Goal:
Write out the material again word for word, dropping any images it holds.

Recorded information:
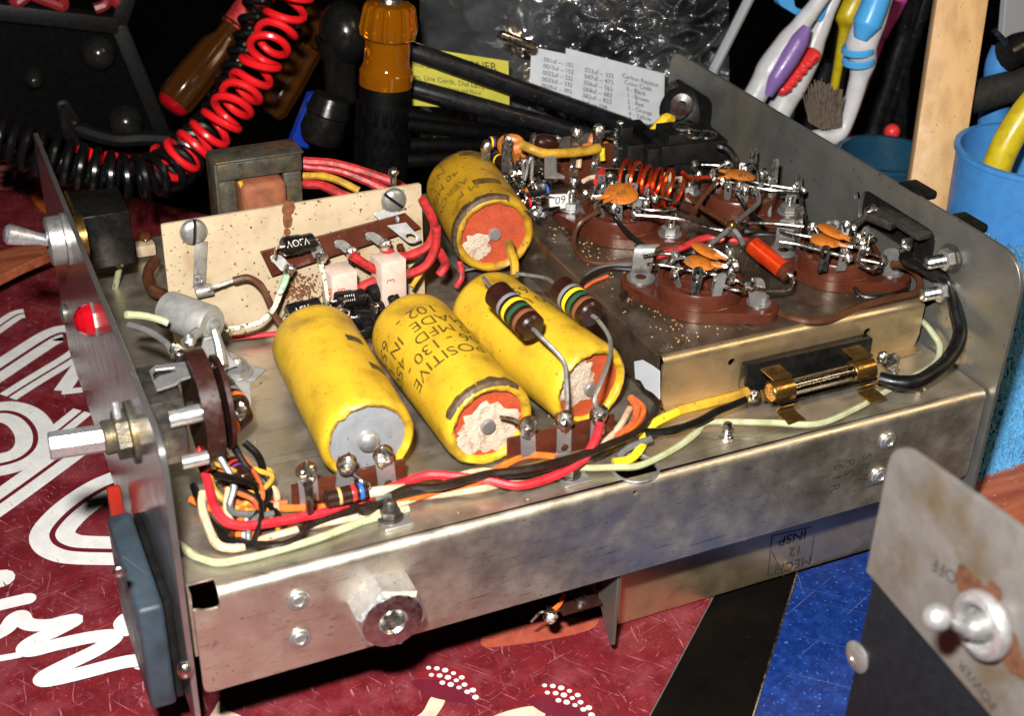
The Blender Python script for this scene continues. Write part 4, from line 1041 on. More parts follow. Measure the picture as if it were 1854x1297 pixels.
# dark small parts added to blacken the gaps between the plate and the yellow capacitors
for i, (a_, b_, yy) in enumerate((((640, 575), (672, 572), 11.0), ((655, 600), (690, 590), 10.6), ((610, 590), (640, 592), 11.2), ((700, 548), (716, 536), 11.6))):
    diode(a_, b_, .34, yy)
for i in range(12):
    a_ = at(rt.uniform(600, 700), rt.uniform(545, 600), 'y', rt.uniform(10.6, 11.6)); b_ = a_+V((rt.uniform(-1.2, 1.2), rt.uniform(-.4, .3), rt.uniform(-1.2, .4)))
    wire('tangled_lead', [a_, a_.lerp(b_, .5)+V((rt.uniform(-.3, .3), -.2, .2)), b_], rt.uniform(.05, .09), rt.choice(('wire_black', 'bare_wire', 'wire_brown', 'dull_metal')))
for (x, y, h) in ((1315, 792, .55), (1187, 0, 0), (1665, 700, .45), (1616, 665, .5)):
    if h:
        one('stud', lambda g: g.lathe(at(x, y, 'z', 0), Z, [(.26, 0), (.26, .05), (.18, .06), (.2, .14), (.17, .2), (.2, .26), (.17, .32), (.2, .38), (.14, h), (0, h+.02)], 14), 'bright_metal', radio)
# torn white label beside the deck
def torn(g):
    P = [at(*q, 'x', 16.3) for q in ((1148, 655), (1163, 652), (1180, 662), (1194, 672), (1194, 724), (1182, 712), (1168, 704), (1160, 690), (1150, 686))]
    g.plate([(p.y, p.z) for p in P], [], (16.3, 0, 0), Y, Z, .02)
one('torn_label', torn, 'paper_white', radio)

# ------------------------------------------------------------------ fuse holder
def fh(g):
    a, b = at(1342, 690, 'y', 3.3), at(1568, 640, 'y', 3.3)
    zt = at(1350, 660, 'y', 3.3).z
    g.box(((a.x+b.x)/2, 3.26, .62), (b.x-a.x, .42, 1.06), bev=.07)
    g.box(((a.x+b.x)/2, 2.62, .14), (b.x-a.x-.9, 1.3, .16), bev=.05)
fho = one('fuse_holder', fh, 'black_plastic', radio)
FA, FB = at(1392, 712, 'z', .95), at(1582, 664, 'z', .95)
fd_ = (FB-FA).normalized()
one('fuse_glass', lambda g: g.lathe(FA+fd_*.5, fd_, [(.22, 0), (.30, .0), (.30, 3.3), (.22, 3.3), (.22, 0)], 24), 'glass', fho)
one('fuse_wire', lambda g: g.tube([FA+fd_*.4, FA+fd_*2, FB-fd_*.3], .03, 6), 'bare_wire', fho)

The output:
The Blender Python script for this scene continues. Write part 4, from line 1041 on. More parts follow. Measure the picture as if it were 1854x1297 pixels.
# dark small parts added to blacken the gaps between the plate and the yellow capacitors
for i, (a_, b_, yy) in enumerate((((640, 575), (672, 572), 11.0), ((655, 600), (690, 590), 10.6), ((610, 590), (640, 592), 11.2), ((700, 548), (716, 536), 11.6))):
    diode(a_, b_, .34, yy)
for i in range(12):
    a_ = at(rt.uniform(600, 700), rt.uniform(545, 600), 'y', rt.uniform(10.6, 11.6)); b_ = a_+V((rt.uniform(-1.2, 1.2), rt.uniform(-.4, .3), rt.uniform(-1.2, .4)))
    wire('tangled_lead', [a_, a_.lerp(b_, .5)+V((rt.uniform(-.3, .3), -.2, .2)), b_], rt.uniform(.05, .09), rt.choice(('wire_black', 'bare_wire', 'wire_brown', 'dull_metal')))
for (x, y, h) in ((1315, 792, .55), (1187, 0, 0), (1665, 700, .45), (1616, 665, .5)):
    if h:
        one('stud', lambda g: g.lathe(at(x, y, 'z', 0), Z, [(.26, 0), (.26, .05), (.18, .06), (.2, .14), (.17, .2), (.2, .26), (.17, .32), (.2, .38), (.14, h), (0, h+.02)], 14), 'bright_metal', radio)
# torn white label beside the deck
def torn(g):
    P = [at(*q, 'x', 16.3) for q in ((1148, 655), (1163, 652), (1180, 662), (1194, 672), (1194, 724), (1182, 712), (1168, 704), (1160, 690), (1150, 686))]
    g.plate([(p.y, p.z) for p in P], [], (16.3, 0, 0), Y, Z, .02)
one('torn_label', torn, 'paper_white', radio)

# ------------------------------------------------------------------ fuse holder
def fh(g):
    a, b = at(1342, 690, 'y', 3.3), at(1568, 640, 'y', 3.3)
    zt = at(1350, 660, 'y', 3.3).z
    g.box(((a.x+b.x)/2, 3.26, .62), (b.x-a.x, .42, 1.06), bev=.07)
    g.box(((a.x+b.x)/2, 2.62, .14), (b.x-a.x-.9, 1.3, .16), bev=.05)
fho = one('fuse_holder', fh, 'black_plastic', radio)
FA, FB = at(1392, 712, 'z', .95), at(1582, 664, 'z', .95)
fd_ = (FB-FA).normalized()
one('fuse_glass', lambda g: g.lathe(FA+fd_*.5, fd_, [(.22, 0), (.30, .0), (.30, 3.3), (.22, 3.3), (.22, 0)], 24), 'glass', fho)
one('fuse_wire', lambda g: g.tube([FA+fd_*.4, FA+fd_*2, FB-fd_*.3], .03, 6), 'bare_wire', fho)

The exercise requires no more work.